When Dickinson writes that the mourners kept
treading through her brain in the leaden boots until “Sense was breaking
through” she says two things: the actual physical sensations described have
broken through into the brain itself as if it were a floor beneath the feet,
and that her conscious senses were being broken—falling through the floor of
the brain. This latter image sets up the last stanza when a “Plank in Reason”
breaks and her aware self drops “down, and down” until ultimately it loses all
knowledge and awareness.
The
fourth stanza is quite strange. The painful and pulsing noises become so
overpowering that the poet finds herself in an altered state: “All the Heavens”
become a “Bell” ringing with sound, while “Being” is reduced to being nothing
but an ear. Her aware self, the “I,” is “Wrecked” there. It’s a frightening and
utterly lonely image. There is no bedroom or bed, no loved ones, no
window—nothing to grasp in any way that might help the sufferer hold on to
reality.
She does
have a companion, however: “Silence.” This companion, wrecked and “solitary”
with the poet’s aware self, is completely unexpected after all the merciless
and excruciating pain. It makes sense as a “yoked opposite” —a term one
Dickinson scholar has used to describe many of Dickinson’s images and phrases.

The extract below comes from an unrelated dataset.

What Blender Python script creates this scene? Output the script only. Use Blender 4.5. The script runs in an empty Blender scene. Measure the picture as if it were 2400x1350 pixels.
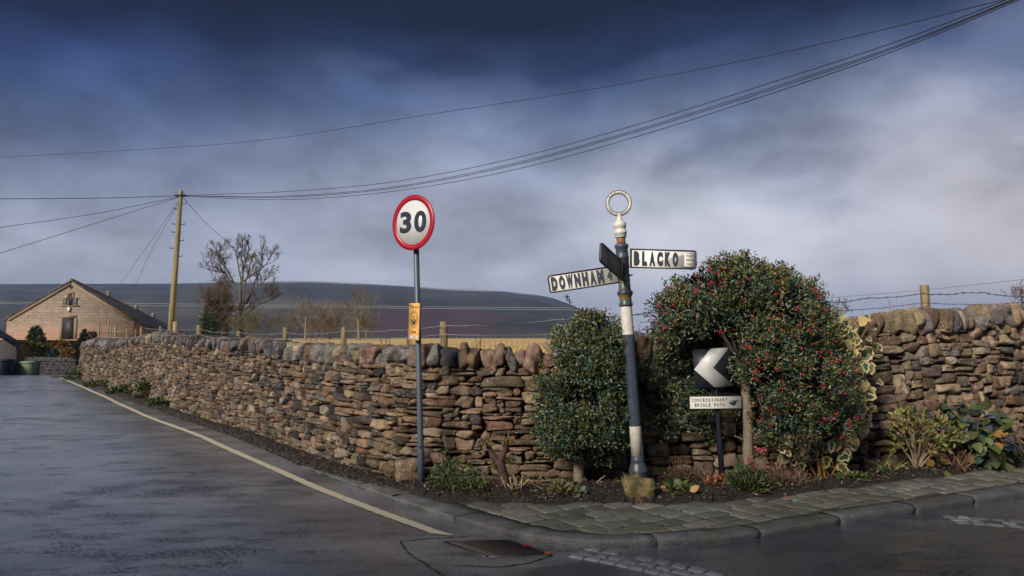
import bpy, bmesh, math, random
import numpy as np
from mathutils import Vector, Matrix
from mathutils.geometry import tessellate_polygon

R = np.random.RandomState(7)
random.seed(7)
scene = bpy.context.scene
coll = scene.collection
PI = math.pi

# ------------------------------------------------------------------ camera
FPX, CX, CY, EYE = 1746.0, 1200.0, 675.0, 1.6
PITCH = math.atan(115.0 / FPX)
CP, SP = math.cos(PITCH), math.sin(PITCH)
cam = bpy.data.cameras.new('camera')
cam.sensor_width = 36.0
cam.lens = 36.0 * FPX / 2400.0
cam.clip_start, cam.clip_end = 0.05, 20000.0
camo = bpy.data.objects.new('camera', cam)
coll.objects.link(camo)
camo.location = (0, 0, EYE)
camo.rotation_euler = (PI / 2 + PITCH, 0, 0)
scene.camera = camo

def ray(u, v):
    x, y = (u - CX) / FPX, (CY - v) / FPX
    return np.array([x, CP - y * SP, SP + y * CP])
def at(u, v, Y):
    d = ray(u, v); t = Y / d[1]
    return np.array([d[0] * t, Y, EYE + d[2] * t])
def gnd(u, v, z=0.0):
    d = ray(u, v); t = (z - EYE) / d[2]
    return np.array([d[0] * t, d[1] * t, z])
def pix(p):
    dx, dy, dz = p[0], p[1], p[2] - EYE
    f = dy * CP + dz * SP; up = -dy * SP + dz * CP
    return CX + FPX * dx / f, CY - FPX * up / f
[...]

When Being has been reduced to nothing but an ear and the heavens to a bell,
the “strange Race” of Silence is necessarily a (silent) companion. It is as
necessary as shadow to sun, as present as the existence of pain to the
experience of joy. **
But the
aware self cannot maintain this terrible quietus for long. In one of her
strongest images, Dickinson has a “Plank in Reason” breaking. This image not
only recalls the mourners treading back and forth across the floor, but
suggests that there is a floor to our sanity, something that holds our sense of
self and sanity together. But this has broken and so the poet’s self drops
“down, and down” to unknowable places—a “World, at every plunge.” From the
funereal pace of the previous four stanzas, Dickinson catapults us here to
almost the speed of light. The word “plunge” not only denotes a forceful speed,
but an almost willful act as that of a diver leaping from a cliff to plummet
into a pool below. But in this case the self is out of control, careening
downward from world to world as if there are different levels of subconscious
realities that bear little resemblance to the everyday world we are familiar
with.
The
final line, when “knowing” is finished, comes as an almost welcome and relief.
Rest is finally achieved, both physical and mental. Dickinson is a poet who
famously charts her conscious awareness far beyond the grave, and s this
finishing of knowing is strikingly final.
** Addition: I was just rereading Elizabeth Barrett Browning's poem "A Vision of Poets" where a poet has been lead through trials to see a heavenly apparition of the great and long-dead poets. He is then shown an angel making a divine music that so rouses the spirits of the poet-listeners that "when it ceased, the blood which fell [from gaps where the poets' hearts once were], / Again, alone grew audible, / Tolling the silence as a bell."
I'd like to re-write my whole commentary based on the insights from this poem, but instead will be content with saying that Dickinson's great Silence is calling on, among other things, Browning's ecstatic image of the poets' heart blood tolling like a bell.